Heritage vine cuttings from Kalimna and Magill were used to plant the Creston Ranch vineyard in California. 14.5% alc – 95pts.

Penfolds – Bin 149 – Cabernet Sauvignon – 2022. Much more structured and focused. With power and intensity to burn. The tannins are remarkably polished and fine. And the depth takes a step up. A highlight. This wine is a fascinating blend of fruit from California and South Australia and spent 16 month in a combination of new and used French and American oak. 14.5% alc – 96-97 pts.

Penfolds – Quantum Bin 98 – Cabernet Sauvignon – 2021. Immensely powerful and structured, yet fine and elegant. This could be mistaken for Bordeaux, such is the restrained, textured palate. With air, the powerful blueberry fruit is such a highlight. The length and persistence of flavours and texture are extraordinary, and the way the fruit evolves over time is quite stunning. Five minutes after tasting this wine, I was still getting pops of flavours and texture that kept me entranced. So intense and powerful. and it just gets better and better with air. A worthy companion to Grange. Different style, same quality. Includes the addition of 7% shiraz from South Australia and the wine was matured in a mix of new and used American and French oak. 14.5% alc – 98pts.

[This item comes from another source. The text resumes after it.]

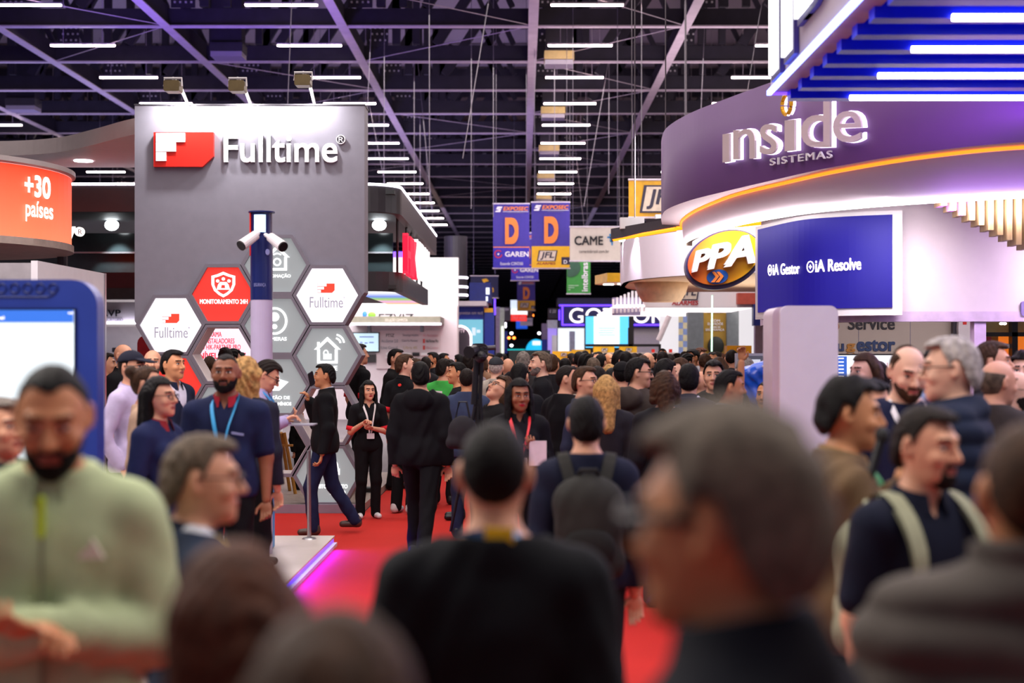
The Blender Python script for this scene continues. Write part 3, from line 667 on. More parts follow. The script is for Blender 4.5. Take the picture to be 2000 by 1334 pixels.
o = hanging(189, 226, 483, 515, 60, 'dark hanging banner with an orange U shape seen left of the grey wall', base=M('banner_plum', '#2c2446', .6)); txt(o, 'U', 191, 210, 476, 510, 60, M('orange_print'), bold=.04)
def block(name, label, cat, parts, loc):
    o = root(name, loc, label, cat)
    for pn, a, b_, c_, d_, Y, dep, m_ in parts: pxbox(pn, a, b_, c_, d_, Y, dep, m_, o)
    return o
blue = M('booth_blue', '#1636a8', .4, var=.05); bluedk = M('booth_blue_dark', '#0f1f70', .4)
YB1 = 47
o = block('blue_stand', 'blue stand with white canopy, video wall and dark arch left of the far aisle', 'stand', [
    ('fascia_box', 917, 958, 552, 592, YB1+1, 2.5, bluedk), ('canopy', 880, 950, 588, 597, YB1-.6, 3, white), ('wall', 880, 944, 597, 760, YB1+.5, .4, blue),
    ('video_wall', 880, 943, 624, 672, YB1+.4, .06, M('video_cyan', '#7cc4d8', emit=.7)), ('white_square', 949, 956, 562, 575, YB1+.98, .02, M('lit_square', '#e8f0ff', emit=1)),
    ('white_square', 949, 953, 579, 588, YB1+.98, .02, M('lit_square')), ('pillar', 946, 965, 604, 760, YB1, .5, blue), ('pillar_cap', 946, 963, 602, 610, YB1-.05, .05, gold)], (X(920, YB1), YB1, 0))
text('lettering', 'compromisso com você', facing(888, 943, 608, 616, YB1+.49, .02), letterw, o, bold=.01)
for k in range(5): pxbox('video_band', 895+9*k, 902+9*k, 640+4*(k % 3), 650+5*(k % 2), YB1+.385, .02, M('video_white', '#dcecf4', emit=.7), o)
arch = root('arch_totem', (X(898, 45.5), 45.5, 0), 'dark arched totem outlined by a pink light tube in front of the blue stand', 'totem')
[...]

Penfolds – FWT 585 – Cabernet Sauvignon/Petit Verdot/Merlot – 2022. Oh my. This is quite beautiful. It somehow manages to capture both the essence of Penfolds and also of Bordeaux at the same time. The fruit is ripe, as expected, but the minerality and structure is what sets this apart. It is not so much the density of fruit, rather it is the density of texture that has the greatest impact. Blueberry, but also graphite-like notes. Whilst near seamless, the tannins ultimately close things down, suggesting that 10 years in the bottle is required for this to start to hit its straps. 35% New French/ 18% new American oak barriques. 14.5% alc – 95pts.